Given request
Restate each of the lines given below, word for word.

— start Source data —

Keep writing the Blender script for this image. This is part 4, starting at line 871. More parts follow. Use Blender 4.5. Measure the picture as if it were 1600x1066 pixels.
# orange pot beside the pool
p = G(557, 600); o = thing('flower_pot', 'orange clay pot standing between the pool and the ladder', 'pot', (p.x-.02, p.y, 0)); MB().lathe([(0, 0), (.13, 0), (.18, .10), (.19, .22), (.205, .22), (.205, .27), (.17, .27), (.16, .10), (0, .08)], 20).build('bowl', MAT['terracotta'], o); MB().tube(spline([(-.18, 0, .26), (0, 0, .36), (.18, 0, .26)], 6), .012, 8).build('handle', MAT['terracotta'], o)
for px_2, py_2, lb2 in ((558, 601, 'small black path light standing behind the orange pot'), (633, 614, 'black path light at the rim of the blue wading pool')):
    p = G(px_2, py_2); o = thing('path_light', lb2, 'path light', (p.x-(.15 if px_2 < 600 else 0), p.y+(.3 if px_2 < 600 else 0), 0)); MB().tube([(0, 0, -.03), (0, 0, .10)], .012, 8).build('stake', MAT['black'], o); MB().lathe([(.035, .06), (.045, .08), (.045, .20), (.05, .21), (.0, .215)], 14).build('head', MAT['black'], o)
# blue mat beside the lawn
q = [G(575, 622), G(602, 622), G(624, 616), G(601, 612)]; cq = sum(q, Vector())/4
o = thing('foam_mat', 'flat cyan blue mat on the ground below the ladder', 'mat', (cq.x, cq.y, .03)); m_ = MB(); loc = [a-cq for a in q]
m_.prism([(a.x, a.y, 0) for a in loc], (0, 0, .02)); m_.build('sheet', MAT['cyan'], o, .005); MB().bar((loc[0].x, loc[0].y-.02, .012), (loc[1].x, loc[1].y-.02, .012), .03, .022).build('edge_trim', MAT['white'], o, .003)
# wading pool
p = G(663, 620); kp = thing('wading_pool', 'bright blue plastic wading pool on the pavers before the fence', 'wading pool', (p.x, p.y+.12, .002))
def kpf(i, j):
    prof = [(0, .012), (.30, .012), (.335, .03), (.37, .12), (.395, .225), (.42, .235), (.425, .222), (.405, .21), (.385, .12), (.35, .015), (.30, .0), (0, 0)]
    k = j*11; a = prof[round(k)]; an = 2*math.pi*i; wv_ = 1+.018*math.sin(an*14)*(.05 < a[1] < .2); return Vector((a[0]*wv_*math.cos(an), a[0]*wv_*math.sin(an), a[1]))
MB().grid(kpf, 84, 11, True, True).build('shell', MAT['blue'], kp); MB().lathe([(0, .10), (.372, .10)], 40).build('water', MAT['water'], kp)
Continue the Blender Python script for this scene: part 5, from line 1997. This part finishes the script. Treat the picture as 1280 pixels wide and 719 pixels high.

— end Source data —

Exercise result
Keep writing the Blender script for this image. This is part 4, starting at line 871. More parts follow. Use Blender 4.5. Measure the picture as if it were 1600x1066 pixels.
# orange pot beside the pool
p = G(557, 600); o = thing('flower_pot', 'orange clay pot standing between the pool and the ladder', 'pot', (p.x-.02, p.y, 0)); MB().lathe([(0, 0), (.13, 0), (.18, .10), (.19, .22), (.205, .22), (.205, .27), (.17, .27), (.16, .10), (0, .08)], 20).build('bowl', MAT['terracotta'], o); MB().tube(spline([(-.18, 0, .26), (0, 0, .36), (.18, 0, .26)], 6), .012, 8).build('handle', MAT['terracotta'], o)
for px_2, py_2, lb2 in ((558, 601, 'small black path light standing behind the orange pot'), (633, 614, 'black path light at the rim of the blue wading pool')):
    p = G(px_2, py_2); o = thing('path_light', lb2, 'path light', (p.x-(.15 if px_2 < 600 else 0), p.y+(.3 if px_2 < 600 else 0), 0)); MB().tube([(0, 0, -.03), (0, 0, .10)], .012, 8).build('stake', MAT['black'], o); MB().lathe([(.035, .06), (.045, .08), (.045, .20), (.05, .21), (.0, .215)], 14).build('head', MAT['black'], o)
# blue mat beside the lawn
q = [G(575, 622), G(602, 622), G(624, 616), G(601, 612)]; cq = sum(q, Vector())/4
o = thing('foam_mat', 'flat cyan blue mat on the ground below the ladder', 'mat', (cq.x, cq.y, .03)); m_ = MB(); loc = [a-cq for a in q]
m_.prism([(a.x, a.y, 0) for a in loc], (0, 0, .02)); m_.build('sheet', MAT['cyan'], o, .005); MB().bar((loc[0].x, loc[0].y-.02, .012), (loc[1].x, loc[1].y-.02, .012), .03, .022).build('edge_trim', MAT['white'], o, .003)
# wading pool
p = G(663, 620); kp = thing('wading_pool', 'bright blue plastic wading pool on the pavers before the fence', 'wading pool', (p.x, p.y+.12, .002))
def kpf(i, j):
    prof = [(0, .012), (.30, .012), (.335, .03), (.37, .12), (.395, .225), (.42, .235), (.425, .222), (.405, .21), (.385, .12), (.35, .015), (.30, .0), (0, 0)]
    k = j*11; a = prof[round(k)]; an = 2*math.pi*i; wv_ = 1+.018*math.sin(an*14)*(.05 < a[1] < .2); return Vector((a[0]*wv_*math.cos(an), a[0]*wv_*math.sin(an), a[1]))
MB().grid(kpf, 84, 11, True, True).build('shell', MAT['blue'], kp); MB().lathe([(0, .10), (.372, .10)], 40).build('water', MAT['water'], kp)
Continue the Blender Python script for this scene: part 5, from line 1997. This part finishes the script. Treat the picture as 1280 pixels wide and 719 pixels high.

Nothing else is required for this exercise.